I congratulate my hon. Friend the Member for Liverpool, Walton (Steve Rotheram) on securing the debate. As he said, his constituency is home to two professional clubs, which have had problems at various times over governance, ownership, fan involvement and stadiums. My constituency does not have any professional clubs—Celtic and Hamilton are just outside the boundaries—although it is home to the junior clubs of Rutherglen Glencairn, Cambuslang Rangers and Blantyre Victoria.

I wish to declare an interest, as a Co-operative Member of Parliament: Supporters Direct was born out of the co-operative movement, and the Co-operative party was very involved. As the founding chair of the Fulham Supporters Trust, I would like to speak from the perspective of being involved with, establishing and running a supporters’ trust. I was involved in that long before I had any pretensions to enter elected politics.

The Fulham Supporters Trust was born from a specific and ultimately successful campaign about a football stadium. The people running Fulham football club deigned to believe that the future of the club would be better served by moving away from our traditional community and catchment area to a new ground, for the financial benefits that they prescribed would follow. Such circumstances are typical, and many trusts have come into being in response to a campaign. The issues arise when people running clubs make a mess of things: of the finances, of the issues around the stadium or of how they communicate with and involve supporters.

Such a situation shows where the importance of supporters’ trusts lies and what we need to make clear in discussion. Often, club ownership, which is so disparate in character, is not the issue. However, the people below the level of ownership—those who are in charge of running clubs—often take the attitude that football supporters and fans have no business in being interested in or involved with, or in taking a view on, what is happening in the running of their club. Yet we have seen from examples, to which hon. Members have alluded, that they can in fact do a far better job than some of the paid professionals. Supporters have had to ride to the rescue on far too many occasions.

One of the most important aspects to be dealt with is the involvement of trusts other than at a time of crisis—that is, not just when rescuing a situation because no one else is prepared to take up the challenge. The role of Supporters Direct is therefore crucial. For those of us involved in establishing and running trusts, Supporters Direct has been a superb resource—an efficient and effective organisation run, as far as I can tell, on very little money. It has done a great job of providing guidance and advice to supporters’ trusts. I have asked questions of the Minister and we corresponded on the issue early on in the Parliament. I hope that since our exchange he has had the opportunity to meet Supporters Direct and to understand its work. I hope that he will refer to that in his closing remarks.

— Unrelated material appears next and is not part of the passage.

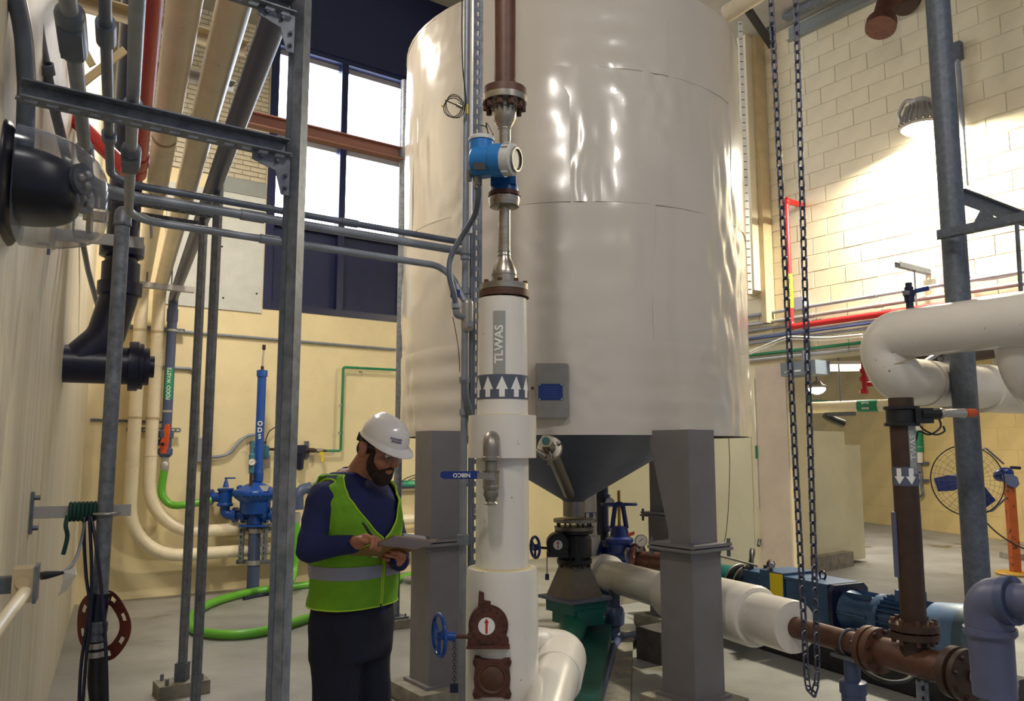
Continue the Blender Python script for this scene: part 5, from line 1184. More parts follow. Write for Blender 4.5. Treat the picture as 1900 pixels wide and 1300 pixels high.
MB().tube(curve([P(1750, 790, 4.3), P(1752, 800, 4.3), P(1735, 806, 4.3), P(1712, 795, 4.3), P(1706, 780, 4.3), P(1722, 768, 4.3), P(1740, 775, 4.3), P(1745, 792, 4.3), P(1725, 806, 4.3), P(1705, 800, 4.28), P(1700, 815, 4.25), P(1688, 832, 4.25), P(1676, 822, 4.22)], 6), 0.005, 6).build('cable', rubber, t)
# white double elbow pipe and arms
YU = 4.42; pu = P(1650, 622, YU); 
ZU = pu.z; su = along(pu, RD, 1900, 590)
t = thing('white_looping_pipe', 'thick white jacketed pipe entering from the right and looping back under itself', 'pipe', pu)
lowz = P(1690, 706, 4.48).z; pl0 = P(1674, 704, 4.48); pl0 = V((pl0.x, pl0.y, lowz)); pl1 = pl0 + BD*1.05
MB().tube(fillet([pu + RD*(su+1.4), pu - RD*0.06, pl0 - BD*0.07 + UP*0.0, pl1], [0.13, 0.13], 14), [0.132]*0 or 0.132, 36).build('pipe', jacketw, t)
MB().ring(pl0+BD*0.22, BD, 0.133, 0.003, 36, 6).ring((pu+pl0)/2-BD*0.02, (pu-pl0), 0.133, 0.003, 36, 6).build('jacket_seams', creamst, t)
mkb = MB()
for (u, v, a, b) in ((0.02, 0.05, 0.03, 0.006), (0.3, 0.01, 0.012, 0.008), (-0.02, -0.06, 0.006, 0.03)): pass
q9 = pl0 + BD*0.52
t2 = thing('strap_hanger', 'grey strap hanger clamped round the lower arm of the white looping pipe', 'bracket', q9+UP*0.15)
MB().lathe([(-0.02, 0.134), (-0.02, 0.140), (0.02, 0.140), (0.02, 0.134)], q9, BD, 36, cap=False).build('band', alu, t2)
MB().box(q9+UP*0.19-BN*0.0, (0.04, 0.02, 0.12), BD, -BN).cyl(q9+UP*0.16+BN*0.05, q9+UP*0.16-BN*0.05, 0.013, seg=6).build('bolt_ear', galv, t2)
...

As other Members have mentioned—I welcome the words of the hon. Member for Bedford (Richard Fuller) in particular—the coalition Government have said a lot about mutualism, the big society and such issues. It would be great if we could see a concrete example of that sometimes rather difficult-to-grasp concept in how supporters are involved in their clubs—not just football clubs, but rugby league clubs and other sports that are starting to develop the trust model.

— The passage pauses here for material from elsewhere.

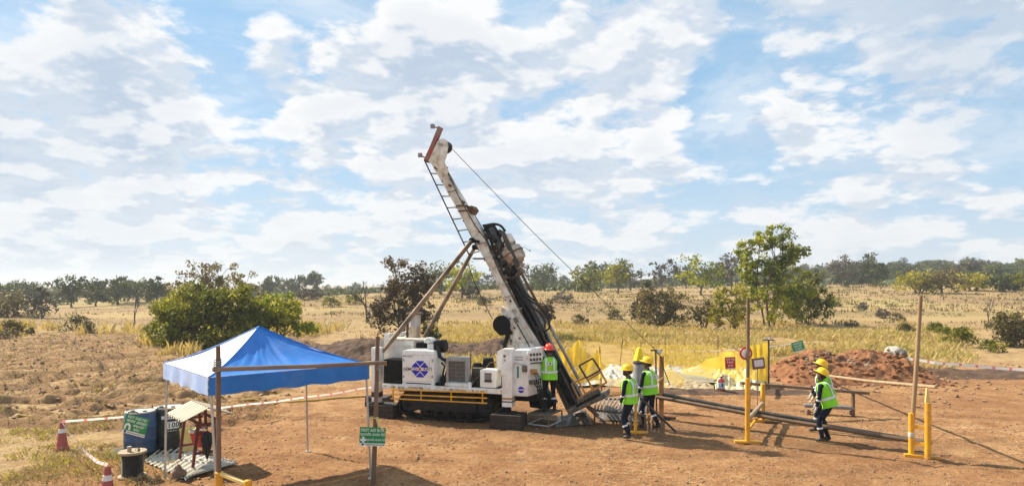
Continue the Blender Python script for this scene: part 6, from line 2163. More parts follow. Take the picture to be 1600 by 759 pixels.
sheet([(1118, 608), (1196, 612), (1192, 586), (1112, 590)], 'plastic_sheet', 'yellowish white plastic lining bulging beside the extinguisher', mat('yellowish_sheet', (.70, .63, .40), (.60, .52, .28), 3, .4, bump=.4, dust=.3), .55, 17)
sheet([(1030, 607), (1115, 611), (1116, 602), (1032, 600)], 'plastic_sheet', 'muddy plastic lining along the near edge of the water pit', mat('muddy_sheet', (.45, .36, .20), (.33, .24, .14), 3, .6, bump=.5), .20, 22)


# --- yellow nets
def net(label, top, bot, mat_, n=30, m_=12, wave=.12, seed=0, group='yellow safety nets round the pit'):
    """top and bottom runs of points, the net sags and ripples between them"""
    def run(pp, t_):
        f_ = t_ * (len(pp) - 1); i = min(int(f_), len(pp) - 2)
        return pp[i].lerp(pp[i + 1], f_ - i)
    rows = []
    for i in range(m_ + 1):
        t_ = i / m_
        row = []
        for j in range(n + 1):
            s_ = j / n
            p = run(top, s_).lerp(run(bot, s_), t_)
            k = wave * math.sin(PI * (.15 + .85 * t_)) * (mnoise.noise(V((s_ * 7 + seed, t_ * 2.5, seed))) + .5 * math.sin(s_ * 22 + seed))
            row.append(p + V((0, k, .25 * k)))
        rows.append(row)
    return solo('safety_net', label, 'net', MB().grid(rows), M[mat_], run(bot, .5), group, smooth=60)


net('dense yellow net bunched behind the drill rod and the red helmeted worker', [P(860, 546, 22.5), P(884, 549, 23.0), P(905, 531, 24), P(912, 546, 24)], [P(862, 575, 22.2), P(885, 592, 22.2), P(905, 585, 22.6), P(925, 570, 23)], 'netdense', wave=.3, seed=1)
net('yellow net falling in a triangle behind the cage', [P(880, 594, 22.0), P(905, 576, 22.4), P(934, 545, 23), P(939, 543, 23.0)], [P(884, 606, 21.8), P(905, 600, 22), P(934, 592, 22.2), P(940, 590, 22.2)], 'netdense', wave=.15, seed=4)
net('long thin yellow net strung between poles behind the pit', [P(905, 531, 30), P(975, 536, 30), P(1060, 538, 30), P(1122, 540, 30), P(1165, 552, 28)], [P(912, 584, 28), P(975, 582, 28), P(1060, 580, 28), P(1122, 582, 27.6), P(1165, 590, 26.5)], 'netthin', 60, wave=.16, seed=8)
net('low yellow net lying before the crumpled plastic, from the cage to the lamp post', [P(930, 586, 23.5), P(960, 592, 23.4), P(1000, 588, 23.2), P(1040, 592, 23)], [P(930, 600, 22.6), P(960, 604, 22.6), P(1000, 603, 22.6), P(1040, 605, 22.6)], 'net', 40, wave=.2, seed=24)
net('folded yellow net draped over the far corner of the pit', [P(1062, 580, 26), P(1090, 570, 26), P(1118, 556, 26), P(1142, 549, 26), P(1168, 556, 26)], [P(1066, 584, 25.6), P(1090, 586, 25.2), P(1118, 592, 24.6), P(1142, 600, 24), P(1168, 592, 24.2)], 'net', 40, wave=.35, seed=12)
net('upright yellow net panel behind the brown notice board', [P(1166, 541, 21.6), P(1182, 538, 21.4), P(1199.5, 534, 21.1)], [P(1170, 592, 21.4), P(1184, 594, 21.2), P(1199.5, 596, 21.05)], 'netdense', 20, wave=.05, seed=16)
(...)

My main point is that supporters are often underestimated and quite often dismissed. Too often, the attitude of clubs is to see supporters as an irritant. If the clubs expended as much energy and time in involving supporters and their organisations as they do, in some cases, denigrating them, that would be a much better use of time and energy. I hope that that message comes out of today’s debate. It is not about what some people have alluded to as imposing a model on all clubs and all situations. It is about involvement and awareness, which can help the way in which clubs are run. That is why I commend the direction in which Arsenal has developed: a progressive trust that might allow early involvement, to prevent some of those problems that would need trusts and fans’ organisations to ride to the rescue. I hope that the Minister can respond to some of the issues that have been raised and give assurances about how Supporters Direct will exist in future.